Last week I drove to the Chimacum area to find a place to paint. I found beautiful barns and farmhouses set in a valley surrounded by forests.
It was early morning with strong shadows. I set up my easel on the shoulder of the road and made a pencil sketch of a house across a field on the far side of the road. When I saw a man come out of the house and drive his tractor across the field toward me, I thought he was coming to exchange pleasantries with me. Most people are happy to see artists. Not this fellow.
“What the hell are you doing?? he yelled as he came near. I said, “I’m going to make a painting of your house.” He said, “The hell you are. You get out of here. We have enough robo-calls as it is. Get the hell out of here!”

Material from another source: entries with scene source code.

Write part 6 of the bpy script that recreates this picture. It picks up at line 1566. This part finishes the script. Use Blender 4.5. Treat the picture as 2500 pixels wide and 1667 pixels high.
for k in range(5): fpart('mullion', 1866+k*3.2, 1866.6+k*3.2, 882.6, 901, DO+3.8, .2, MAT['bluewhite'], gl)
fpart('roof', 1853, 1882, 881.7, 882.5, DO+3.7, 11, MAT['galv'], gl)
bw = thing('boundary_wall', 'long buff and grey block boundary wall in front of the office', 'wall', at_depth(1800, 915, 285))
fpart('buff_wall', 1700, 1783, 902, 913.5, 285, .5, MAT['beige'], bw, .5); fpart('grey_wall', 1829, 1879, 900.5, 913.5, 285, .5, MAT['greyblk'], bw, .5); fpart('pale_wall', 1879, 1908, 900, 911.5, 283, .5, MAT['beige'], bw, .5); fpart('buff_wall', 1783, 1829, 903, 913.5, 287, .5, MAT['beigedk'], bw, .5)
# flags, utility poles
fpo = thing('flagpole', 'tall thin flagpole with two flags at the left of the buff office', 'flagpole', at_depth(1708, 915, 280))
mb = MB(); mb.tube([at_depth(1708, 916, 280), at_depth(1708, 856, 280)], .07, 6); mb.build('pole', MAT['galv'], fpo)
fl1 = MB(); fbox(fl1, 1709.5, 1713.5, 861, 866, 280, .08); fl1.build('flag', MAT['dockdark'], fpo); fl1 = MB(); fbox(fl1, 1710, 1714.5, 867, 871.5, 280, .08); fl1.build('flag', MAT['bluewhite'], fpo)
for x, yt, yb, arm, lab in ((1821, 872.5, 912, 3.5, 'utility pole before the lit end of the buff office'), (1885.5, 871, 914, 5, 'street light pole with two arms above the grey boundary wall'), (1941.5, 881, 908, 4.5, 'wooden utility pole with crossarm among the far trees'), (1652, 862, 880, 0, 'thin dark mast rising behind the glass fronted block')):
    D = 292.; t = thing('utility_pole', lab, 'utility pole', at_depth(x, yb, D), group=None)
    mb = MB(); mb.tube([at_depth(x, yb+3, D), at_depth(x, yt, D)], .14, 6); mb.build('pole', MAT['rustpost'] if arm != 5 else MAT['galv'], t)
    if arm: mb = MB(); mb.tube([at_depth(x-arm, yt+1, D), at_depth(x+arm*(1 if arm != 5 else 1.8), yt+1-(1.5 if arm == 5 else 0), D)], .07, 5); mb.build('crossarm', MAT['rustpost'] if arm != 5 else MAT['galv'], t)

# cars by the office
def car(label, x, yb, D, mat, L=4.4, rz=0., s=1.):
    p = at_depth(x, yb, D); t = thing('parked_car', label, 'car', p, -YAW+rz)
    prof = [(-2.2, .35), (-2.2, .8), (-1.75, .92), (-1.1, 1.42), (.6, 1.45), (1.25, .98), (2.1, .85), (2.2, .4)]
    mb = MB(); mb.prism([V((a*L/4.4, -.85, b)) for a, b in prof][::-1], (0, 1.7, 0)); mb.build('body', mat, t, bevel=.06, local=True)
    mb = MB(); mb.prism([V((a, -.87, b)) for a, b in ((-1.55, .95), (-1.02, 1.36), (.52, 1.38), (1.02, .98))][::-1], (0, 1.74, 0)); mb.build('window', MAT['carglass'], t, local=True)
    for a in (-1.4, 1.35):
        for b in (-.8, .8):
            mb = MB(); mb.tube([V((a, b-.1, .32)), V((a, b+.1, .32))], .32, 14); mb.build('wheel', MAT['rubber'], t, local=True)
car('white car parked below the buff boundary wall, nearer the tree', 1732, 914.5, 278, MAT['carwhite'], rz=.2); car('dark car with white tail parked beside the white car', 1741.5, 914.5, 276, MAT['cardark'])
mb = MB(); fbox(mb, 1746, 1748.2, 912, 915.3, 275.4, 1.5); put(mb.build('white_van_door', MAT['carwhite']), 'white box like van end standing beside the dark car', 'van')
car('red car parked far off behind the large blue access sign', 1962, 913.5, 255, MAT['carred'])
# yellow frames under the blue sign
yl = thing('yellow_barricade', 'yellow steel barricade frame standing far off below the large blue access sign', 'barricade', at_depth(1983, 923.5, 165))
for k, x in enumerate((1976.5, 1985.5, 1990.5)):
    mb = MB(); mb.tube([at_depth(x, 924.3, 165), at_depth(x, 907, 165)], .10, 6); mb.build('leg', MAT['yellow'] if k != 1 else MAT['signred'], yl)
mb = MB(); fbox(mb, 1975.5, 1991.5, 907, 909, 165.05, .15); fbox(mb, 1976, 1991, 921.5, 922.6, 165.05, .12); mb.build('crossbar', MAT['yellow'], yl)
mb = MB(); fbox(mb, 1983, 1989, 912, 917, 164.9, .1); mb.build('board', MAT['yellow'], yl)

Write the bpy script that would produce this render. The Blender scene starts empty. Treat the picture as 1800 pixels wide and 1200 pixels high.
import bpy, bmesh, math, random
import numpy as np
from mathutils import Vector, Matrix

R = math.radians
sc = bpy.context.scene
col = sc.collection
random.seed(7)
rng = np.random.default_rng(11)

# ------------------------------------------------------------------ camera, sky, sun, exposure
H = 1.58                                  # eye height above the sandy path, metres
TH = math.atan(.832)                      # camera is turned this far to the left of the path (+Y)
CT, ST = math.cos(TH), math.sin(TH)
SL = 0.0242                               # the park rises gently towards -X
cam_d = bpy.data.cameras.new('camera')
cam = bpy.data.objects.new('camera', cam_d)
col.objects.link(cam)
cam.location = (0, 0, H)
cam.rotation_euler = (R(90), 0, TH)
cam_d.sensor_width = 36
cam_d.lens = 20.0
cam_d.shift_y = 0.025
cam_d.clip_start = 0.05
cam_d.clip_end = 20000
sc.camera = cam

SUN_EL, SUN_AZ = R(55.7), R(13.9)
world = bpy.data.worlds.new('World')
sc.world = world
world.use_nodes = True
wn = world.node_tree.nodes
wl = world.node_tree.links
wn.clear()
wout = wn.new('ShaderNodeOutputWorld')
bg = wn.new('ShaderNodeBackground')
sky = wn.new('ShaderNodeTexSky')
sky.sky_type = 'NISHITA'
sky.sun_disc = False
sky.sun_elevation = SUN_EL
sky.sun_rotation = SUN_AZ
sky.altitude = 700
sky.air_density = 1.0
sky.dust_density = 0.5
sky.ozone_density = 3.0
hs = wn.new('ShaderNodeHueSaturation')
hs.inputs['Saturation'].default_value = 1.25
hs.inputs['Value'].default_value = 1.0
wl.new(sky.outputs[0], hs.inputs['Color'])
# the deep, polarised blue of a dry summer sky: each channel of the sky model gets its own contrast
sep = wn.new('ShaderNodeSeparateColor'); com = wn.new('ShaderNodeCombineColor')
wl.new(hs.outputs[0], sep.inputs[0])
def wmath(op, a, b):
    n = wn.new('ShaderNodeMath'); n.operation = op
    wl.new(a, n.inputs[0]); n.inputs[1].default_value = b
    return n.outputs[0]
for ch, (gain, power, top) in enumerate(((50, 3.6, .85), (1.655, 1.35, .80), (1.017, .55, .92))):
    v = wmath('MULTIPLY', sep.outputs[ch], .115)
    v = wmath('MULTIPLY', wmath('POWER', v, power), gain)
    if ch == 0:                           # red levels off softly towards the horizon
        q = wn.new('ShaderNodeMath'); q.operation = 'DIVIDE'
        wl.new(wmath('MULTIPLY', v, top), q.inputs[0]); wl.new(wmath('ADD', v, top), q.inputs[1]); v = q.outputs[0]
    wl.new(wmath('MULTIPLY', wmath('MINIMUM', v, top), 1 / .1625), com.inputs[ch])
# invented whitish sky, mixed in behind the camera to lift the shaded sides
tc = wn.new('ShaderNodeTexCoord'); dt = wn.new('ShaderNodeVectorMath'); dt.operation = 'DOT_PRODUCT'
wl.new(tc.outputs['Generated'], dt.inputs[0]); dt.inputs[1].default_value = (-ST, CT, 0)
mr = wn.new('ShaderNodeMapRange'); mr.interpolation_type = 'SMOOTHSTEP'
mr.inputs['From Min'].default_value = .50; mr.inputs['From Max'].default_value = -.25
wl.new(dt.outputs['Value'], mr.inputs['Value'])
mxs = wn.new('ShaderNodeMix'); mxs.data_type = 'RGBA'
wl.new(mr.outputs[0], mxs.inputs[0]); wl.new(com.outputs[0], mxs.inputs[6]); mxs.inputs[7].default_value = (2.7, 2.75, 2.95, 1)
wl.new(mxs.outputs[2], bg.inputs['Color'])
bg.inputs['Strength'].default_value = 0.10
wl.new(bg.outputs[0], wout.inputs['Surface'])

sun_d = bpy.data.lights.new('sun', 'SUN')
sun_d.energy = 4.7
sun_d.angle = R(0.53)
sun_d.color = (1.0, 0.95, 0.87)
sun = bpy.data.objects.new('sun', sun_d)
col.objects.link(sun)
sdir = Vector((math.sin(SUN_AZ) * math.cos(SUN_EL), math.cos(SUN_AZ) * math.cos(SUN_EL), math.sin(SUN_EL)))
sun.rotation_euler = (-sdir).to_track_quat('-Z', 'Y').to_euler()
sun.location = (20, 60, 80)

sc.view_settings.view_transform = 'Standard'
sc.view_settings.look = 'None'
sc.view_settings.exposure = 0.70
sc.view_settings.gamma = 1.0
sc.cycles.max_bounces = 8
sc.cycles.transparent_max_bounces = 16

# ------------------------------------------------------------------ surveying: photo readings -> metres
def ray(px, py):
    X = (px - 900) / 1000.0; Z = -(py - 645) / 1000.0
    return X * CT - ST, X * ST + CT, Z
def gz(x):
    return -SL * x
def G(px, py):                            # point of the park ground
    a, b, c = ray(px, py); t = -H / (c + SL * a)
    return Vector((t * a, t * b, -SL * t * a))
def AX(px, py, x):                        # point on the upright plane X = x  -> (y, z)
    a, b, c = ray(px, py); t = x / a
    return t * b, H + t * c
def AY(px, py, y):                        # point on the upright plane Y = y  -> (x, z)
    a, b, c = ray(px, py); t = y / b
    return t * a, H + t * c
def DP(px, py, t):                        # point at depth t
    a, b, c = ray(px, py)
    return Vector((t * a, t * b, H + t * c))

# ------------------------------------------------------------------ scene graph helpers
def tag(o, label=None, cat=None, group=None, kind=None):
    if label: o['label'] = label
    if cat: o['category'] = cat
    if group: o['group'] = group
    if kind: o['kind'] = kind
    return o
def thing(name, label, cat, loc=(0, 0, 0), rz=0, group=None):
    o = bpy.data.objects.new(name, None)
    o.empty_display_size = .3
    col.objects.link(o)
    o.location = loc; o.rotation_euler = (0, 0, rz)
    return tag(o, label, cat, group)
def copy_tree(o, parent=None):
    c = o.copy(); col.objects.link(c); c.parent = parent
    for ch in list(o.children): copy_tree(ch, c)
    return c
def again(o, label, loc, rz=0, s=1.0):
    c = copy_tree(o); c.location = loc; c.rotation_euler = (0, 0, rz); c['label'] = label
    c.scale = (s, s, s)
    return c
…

I said, “You don’t want me to make a painting of your house?” He said with venom, “No! Get the hell out of here.” So I did. I packed up my easel and drove away.
I knew that he had no right to make me leave my place by the roadside. State law allows anyone to take photos or make paintings from a public road. But I wasn’t about to try to get in an argument with a man who was apoplectic with rage. Later it occurred to me that he might have had a gun.
I drove down the road and found a sprawling barn on a hill that just begged to be painted. So I got out of the car and set up my easel again. A pickup from the farm came out to see what I was doing, but this time it was a woman rancher in a denim shirt and jeans, maybe in her fifties. She asked about my painting and said she’d love to see what I came up with. “I have to go to town but you’re welcome to paint anywhere you want,” she said. What a contrast.
So I made this quick watercolor sketch of the barn and one of her cows. She said the cow was just about ready to give birth to a calf.